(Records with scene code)
····················

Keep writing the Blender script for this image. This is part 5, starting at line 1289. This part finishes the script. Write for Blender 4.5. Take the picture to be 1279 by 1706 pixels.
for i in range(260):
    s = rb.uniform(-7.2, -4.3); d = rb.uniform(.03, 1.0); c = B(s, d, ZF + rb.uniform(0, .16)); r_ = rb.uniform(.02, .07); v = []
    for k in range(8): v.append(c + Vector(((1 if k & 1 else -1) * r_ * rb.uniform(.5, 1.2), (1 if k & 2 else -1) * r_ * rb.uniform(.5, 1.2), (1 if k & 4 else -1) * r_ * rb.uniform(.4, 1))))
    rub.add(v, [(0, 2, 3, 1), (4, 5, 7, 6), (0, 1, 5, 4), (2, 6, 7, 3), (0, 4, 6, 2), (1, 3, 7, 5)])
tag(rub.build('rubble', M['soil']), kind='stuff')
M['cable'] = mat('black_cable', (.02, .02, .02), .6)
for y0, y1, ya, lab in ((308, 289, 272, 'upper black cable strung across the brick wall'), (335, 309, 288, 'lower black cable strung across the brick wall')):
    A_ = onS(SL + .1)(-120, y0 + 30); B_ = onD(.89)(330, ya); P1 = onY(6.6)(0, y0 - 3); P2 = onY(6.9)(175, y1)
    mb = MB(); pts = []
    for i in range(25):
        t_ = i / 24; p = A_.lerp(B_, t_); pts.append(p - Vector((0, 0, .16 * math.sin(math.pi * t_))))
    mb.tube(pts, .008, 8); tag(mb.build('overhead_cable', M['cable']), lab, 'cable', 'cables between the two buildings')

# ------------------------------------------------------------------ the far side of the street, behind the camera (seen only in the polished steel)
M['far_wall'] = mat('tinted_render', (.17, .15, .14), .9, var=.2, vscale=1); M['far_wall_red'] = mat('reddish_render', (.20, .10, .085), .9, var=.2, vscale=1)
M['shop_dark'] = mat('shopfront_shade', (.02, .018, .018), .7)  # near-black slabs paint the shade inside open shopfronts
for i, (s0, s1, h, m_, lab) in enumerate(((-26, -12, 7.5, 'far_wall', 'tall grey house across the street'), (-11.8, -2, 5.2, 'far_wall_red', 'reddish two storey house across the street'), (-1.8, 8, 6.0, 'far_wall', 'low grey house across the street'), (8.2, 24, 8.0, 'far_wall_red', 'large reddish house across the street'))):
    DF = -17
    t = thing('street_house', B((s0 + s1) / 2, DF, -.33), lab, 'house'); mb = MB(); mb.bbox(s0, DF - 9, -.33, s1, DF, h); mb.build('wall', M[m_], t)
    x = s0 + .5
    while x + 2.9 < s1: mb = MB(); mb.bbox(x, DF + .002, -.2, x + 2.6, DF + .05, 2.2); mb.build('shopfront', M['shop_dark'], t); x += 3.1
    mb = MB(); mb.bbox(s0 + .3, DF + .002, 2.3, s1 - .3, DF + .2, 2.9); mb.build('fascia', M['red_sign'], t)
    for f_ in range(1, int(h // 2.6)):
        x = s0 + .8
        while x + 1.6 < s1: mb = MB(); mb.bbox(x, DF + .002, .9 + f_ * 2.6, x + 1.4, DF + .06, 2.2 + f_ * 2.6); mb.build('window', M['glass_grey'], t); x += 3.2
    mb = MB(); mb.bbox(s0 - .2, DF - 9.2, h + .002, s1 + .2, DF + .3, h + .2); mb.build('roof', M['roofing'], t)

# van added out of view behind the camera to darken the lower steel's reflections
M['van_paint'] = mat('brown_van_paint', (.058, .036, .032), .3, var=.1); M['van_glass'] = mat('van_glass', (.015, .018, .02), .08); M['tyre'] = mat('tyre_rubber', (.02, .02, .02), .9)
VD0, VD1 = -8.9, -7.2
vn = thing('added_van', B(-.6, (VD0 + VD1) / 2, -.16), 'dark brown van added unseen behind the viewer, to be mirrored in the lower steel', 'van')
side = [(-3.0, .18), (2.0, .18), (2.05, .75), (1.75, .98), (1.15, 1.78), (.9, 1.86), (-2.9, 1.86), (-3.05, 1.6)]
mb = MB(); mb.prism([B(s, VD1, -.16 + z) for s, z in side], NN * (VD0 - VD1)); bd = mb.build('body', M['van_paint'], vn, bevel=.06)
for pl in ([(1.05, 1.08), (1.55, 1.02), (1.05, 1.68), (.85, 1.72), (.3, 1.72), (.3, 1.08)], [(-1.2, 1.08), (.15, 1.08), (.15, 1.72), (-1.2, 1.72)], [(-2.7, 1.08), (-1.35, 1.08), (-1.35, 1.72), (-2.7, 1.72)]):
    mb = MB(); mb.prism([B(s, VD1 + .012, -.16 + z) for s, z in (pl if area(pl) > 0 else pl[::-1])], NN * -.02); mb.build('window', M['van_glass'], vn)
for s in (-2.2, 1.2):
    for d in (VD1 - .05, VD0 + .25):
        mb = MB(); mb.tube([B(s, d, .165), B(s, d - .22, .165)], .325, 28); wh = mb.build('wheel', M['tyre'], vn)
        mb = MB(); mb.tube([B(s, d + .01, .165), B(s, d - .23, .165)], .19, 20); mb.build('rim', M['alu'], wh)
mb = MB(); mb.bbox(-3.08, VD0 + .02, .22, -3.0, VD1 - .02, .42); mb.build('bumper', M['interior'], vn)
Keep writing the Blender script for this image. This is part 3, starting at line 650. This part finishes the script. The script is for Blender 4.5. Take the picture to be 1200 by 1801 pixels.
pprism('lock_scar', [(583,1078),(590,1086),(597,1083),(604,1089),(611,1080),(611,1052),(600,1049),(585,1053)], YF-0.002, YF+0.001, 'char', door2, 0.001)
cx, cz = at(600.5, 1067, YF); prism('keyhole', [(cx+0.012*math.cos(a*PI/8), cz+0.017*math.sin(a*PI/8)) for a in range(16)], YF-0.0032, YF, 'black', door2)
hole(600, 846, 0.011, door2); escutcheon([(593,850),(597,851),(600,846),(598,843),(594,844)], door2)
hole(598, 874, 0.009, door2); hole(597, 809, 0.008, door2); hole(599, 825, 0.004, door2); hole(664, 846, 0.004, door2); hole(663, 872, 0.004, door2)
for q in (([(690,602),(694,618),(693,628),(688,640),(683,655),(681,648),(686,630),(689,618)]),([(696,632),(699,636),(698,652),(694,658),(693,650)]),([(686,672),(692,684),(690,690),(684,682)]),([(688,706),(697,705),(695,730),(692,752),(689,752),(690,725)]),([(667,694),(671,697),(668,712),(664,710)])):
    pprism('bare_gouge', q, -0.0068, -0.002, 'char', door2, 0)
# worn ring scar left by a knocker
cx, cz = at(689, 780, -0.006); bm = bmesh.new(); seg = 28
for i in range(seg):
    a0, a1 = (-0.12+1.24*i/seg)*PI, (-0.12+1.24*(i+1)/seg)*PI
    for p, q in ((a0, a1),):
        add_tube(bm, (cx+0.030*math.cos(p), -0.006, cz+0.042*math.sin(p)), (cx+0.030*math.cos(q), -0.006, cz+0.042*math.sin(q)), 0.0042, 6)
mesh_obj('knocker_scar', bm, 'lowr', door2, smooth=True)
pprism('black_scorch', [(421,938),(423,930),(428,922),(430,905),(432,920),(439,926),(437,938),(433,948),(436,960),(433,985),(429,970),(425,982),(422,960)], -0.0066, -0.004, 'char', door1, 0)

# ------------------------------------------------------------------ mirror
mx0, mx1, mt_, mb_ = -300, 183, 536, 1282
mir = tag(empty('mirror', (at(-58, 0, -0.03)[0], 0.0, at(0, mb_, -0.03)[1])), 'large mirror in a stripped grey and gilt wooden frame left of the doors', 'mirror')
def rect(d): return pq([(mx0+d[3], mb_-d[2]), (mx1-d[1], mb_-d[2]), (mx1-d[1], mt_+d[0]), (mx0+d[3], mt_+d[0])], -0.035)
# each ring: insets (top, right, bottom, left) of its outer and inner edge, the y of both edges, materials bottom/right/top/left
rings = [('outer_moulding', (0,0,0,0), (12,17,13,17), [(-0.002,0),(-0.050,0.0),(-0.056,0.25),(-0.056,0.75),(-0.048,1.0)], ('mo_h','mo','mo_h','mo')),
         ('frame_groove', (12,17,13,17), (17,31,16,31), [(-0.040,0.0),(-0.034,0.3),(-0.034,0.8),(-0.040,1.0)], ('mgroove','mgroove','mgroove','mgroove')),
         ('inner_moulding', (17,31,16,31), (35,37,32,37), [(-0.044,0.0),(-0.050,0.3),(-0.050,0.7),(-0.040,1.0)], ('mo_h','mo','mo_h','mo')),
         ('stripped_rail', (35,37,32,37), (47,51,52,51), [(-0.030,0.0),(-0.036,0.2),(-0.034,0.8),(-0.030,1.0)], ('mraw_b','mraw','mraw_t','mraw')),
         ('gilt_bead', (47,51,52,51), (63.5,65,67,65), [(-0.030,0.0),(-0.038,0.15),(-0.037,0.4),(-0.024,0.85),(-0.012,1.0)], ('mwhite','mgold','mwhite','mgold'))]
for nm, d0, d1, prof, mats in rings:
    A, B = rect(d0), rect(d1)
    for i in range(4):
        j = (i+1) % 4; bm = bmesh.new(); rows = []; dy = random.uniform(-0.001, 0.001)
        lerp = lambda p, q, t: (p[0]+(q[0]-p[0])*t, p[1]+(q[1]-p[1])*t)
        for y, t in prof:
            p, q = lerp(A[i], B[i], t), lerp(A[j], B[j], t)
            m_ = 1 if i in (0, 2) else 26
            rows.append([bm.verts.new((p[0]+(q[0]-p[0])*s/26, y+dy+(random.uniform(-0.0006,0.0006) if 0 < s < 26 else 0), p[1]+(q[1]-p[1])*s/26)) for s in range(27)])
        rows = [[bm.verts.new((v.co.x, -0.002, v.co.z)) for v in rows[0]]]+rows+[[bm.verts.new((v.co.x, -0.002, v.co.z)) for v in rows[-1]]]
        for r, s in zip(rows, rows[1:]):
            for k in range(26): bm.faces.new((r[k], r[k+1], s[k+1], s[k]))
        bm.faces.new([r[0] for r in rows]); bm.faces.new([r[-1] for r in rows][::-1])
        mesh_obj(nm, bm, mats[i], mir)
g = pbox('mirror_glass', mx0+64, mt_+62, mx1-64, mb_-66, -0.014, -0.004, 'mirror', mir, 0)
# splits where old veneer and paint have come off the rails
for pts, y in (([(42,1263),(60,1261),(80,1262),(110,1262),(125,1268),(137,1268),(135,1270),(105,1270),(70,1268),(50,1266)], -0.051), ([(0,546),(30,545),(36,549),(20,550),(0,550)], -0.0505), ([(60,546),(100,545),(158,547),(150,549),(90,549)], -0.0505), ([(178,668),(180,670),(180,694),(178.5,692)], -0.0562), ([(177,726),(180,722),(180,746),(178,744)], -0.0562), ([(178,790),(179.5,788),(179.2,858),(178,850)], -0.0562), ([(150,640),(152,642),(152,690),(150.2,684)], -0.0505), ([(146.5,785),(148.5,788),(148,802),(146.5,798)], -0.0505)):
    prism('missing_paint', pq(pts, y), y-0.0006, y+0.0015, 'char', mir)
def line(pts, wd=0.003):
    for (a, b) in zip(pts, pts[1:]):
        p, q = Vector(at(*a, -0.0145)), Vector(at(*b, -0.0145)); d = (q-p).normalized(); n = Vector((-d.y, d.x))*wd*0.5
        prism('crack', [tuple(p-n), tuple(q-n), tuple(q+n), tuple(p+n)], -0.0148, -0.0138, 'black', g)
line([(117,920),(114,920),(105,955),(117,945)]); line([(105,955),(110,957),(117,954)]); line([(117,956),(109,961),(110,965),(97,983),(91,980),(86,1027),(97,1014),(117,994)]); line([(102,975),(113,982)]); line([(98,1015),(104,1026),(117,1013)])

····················

## AIM OF THE TASK
Find the string "picture" in the listing and return every line that holds it.

## EXERCISE ANSWER
Keep writing the Blender script for this image. This is part 5, starting at line 1289. This part finishes the script. Write for Blender 4.5. Take the picture to be 1279 by 1706 pixels.
Keep writing the Blender script for this image. This is part 3, starting at line 650. This part finishes the script. The script is for Blender 4.5. Take the picture to be 1200 by 1801 pixels.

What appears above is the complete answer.